Actively managed ETFs and ETPs (hereafter ETFs) listed globally gathered $3.1 billion in net inflows during January 2018, the second largest monthly net inflow ever, according to ETF industry consultants ETFGI.
The strong net inflows – the thirty-seventh consecutive month of net inflows into actively managed ETFs – has only ever been surpassed in May 2017 when actively managed ETFs globally accumulated $3.3bn.
Assets invested in actively managed ETFs reached a new record high of $79.3bn at the end of January 2018, surpassing the previous record of $75.2bn at the end of 2017.
According to ETFGI’s data, the increase of $4.1bn represents the greatest absolute monthly increase in assets on record. The previous record was set in June 2017, when assets grew by $3.2bn.

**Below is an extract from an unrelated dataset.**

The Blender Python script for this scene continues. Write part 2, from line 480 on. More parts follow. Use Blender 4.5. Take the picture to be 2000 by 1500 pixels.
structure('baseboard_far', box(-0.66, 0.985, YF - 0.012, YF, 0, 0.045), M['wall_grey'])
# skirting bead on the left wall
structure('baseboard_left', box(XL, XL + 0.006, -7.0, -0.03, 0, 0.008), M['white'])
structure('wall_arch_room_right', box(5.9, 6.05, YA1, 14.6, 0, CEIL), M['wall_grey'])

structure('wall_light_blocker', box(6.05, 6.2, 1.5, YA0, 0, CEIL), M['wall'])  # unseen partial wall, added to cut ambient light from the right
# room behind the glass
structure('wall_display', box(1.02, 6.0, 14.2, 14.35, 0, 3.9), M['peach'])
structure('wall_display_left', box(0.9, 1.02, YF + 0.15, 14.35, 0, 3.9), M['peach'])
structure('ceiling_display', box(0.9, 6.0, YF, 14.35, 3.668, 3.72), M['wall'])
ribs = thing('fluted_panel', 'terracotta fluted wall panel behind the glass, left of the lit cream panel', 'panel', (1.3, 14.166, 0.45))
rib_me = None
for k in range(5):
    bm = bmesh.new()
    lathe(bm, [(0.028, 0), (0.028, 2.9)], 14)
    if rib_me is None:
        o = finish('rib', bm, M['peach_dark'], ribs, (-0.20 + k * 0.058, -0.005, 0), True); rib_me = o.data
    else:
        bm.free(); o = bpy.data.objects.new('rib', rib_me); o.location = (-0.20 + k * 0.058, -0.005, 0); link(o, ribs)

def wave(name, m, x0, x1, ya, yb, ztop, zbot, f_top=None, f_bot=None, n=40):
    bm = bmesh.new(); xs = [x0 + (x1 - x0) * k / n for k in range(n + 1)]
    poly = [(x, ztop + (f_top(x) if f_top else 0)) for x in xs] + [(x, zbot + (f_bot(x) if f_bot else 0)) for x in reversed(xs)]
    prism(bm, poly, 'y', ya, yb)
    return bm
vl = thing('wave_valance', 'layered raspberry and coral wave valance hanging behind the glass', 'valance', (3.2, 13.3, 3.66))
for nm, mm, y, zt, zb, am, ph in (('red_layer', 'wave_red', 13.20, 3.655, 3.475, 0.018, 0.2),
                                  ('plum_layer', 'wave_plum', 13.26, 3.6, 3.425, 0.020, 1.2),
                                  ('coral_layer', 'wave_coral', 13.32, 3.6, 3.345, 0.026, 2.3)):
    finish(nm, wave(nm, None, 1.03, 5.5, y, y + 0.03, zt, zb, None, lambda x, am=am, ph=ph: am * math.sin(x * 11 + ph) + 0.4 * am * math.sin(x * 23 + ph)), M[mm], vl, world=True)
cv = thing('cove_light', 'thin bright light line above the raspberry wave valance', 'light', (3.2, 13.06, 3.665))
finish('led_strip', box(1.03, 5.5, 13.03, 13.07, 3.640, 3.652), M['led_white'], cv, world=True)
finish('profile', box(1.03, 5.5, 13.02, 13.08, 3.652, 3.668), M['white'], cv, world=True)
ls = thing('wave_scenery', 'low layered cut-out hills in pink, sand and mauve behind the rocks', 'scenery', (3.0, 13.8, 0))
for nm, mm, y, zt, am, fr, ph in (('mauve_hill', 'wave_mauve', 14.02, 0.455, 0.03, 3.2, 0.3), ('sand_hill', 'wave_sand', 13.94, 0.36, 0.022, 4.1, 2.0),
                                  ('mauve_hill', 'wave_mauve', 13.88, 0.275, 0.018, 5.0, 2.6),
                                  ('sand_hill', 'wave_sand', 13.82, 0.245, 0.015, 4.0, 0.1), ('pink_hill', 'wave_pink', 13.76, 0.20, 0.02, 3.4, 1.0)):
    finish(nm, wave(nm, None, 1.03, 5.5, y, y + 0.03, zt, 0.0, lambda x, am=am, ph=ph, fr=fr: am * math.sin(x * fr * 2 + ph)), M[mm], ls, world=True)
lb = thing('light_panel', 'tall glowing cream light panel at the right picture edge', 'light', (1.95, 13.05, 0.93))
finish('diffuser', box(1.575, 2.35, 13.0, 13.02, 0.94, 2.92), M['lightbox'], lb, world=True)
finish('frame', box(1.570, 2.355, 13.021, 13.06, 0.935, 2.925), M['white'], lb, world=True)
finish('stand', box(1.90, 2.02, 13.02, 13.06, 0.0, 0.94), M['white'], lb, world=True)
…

The majority of January’s growth in assets is attributable to actively managed ETFs listed in the US, where assets increased by $2.7bn over the month. In terms of asset class, assets invested in actively managed fixed income ETFs and equity ETFs globally increased by $1.7bn each.
Fixed income ETFs gathered the largest net inflows during January with $1.5bn, followed by equity ETFs with $1.2bn and commodity ETFs with $260 million. Actively managed currency ETFs experienced net outflows of $19m.
Almost 75% of the global net inflows for January can be attributed to the top 20 actively managed ETFs by net new assets, which collectively gathered $2.3bn during the month. The PIMCO US Dollar Short Maturity ETF (MINT LN) led the way with net inflows of $439m.
MINT aims to generate greater income and total returns compared to money market funds, and may be appropriate for non-immediate cash allocations. It primarily invests in short duration investment grade debt securities, seeking to constrain average portfolio duration to less than one year. MINT has $3.0bn in assets under management and a total expense ratio of 0.35%.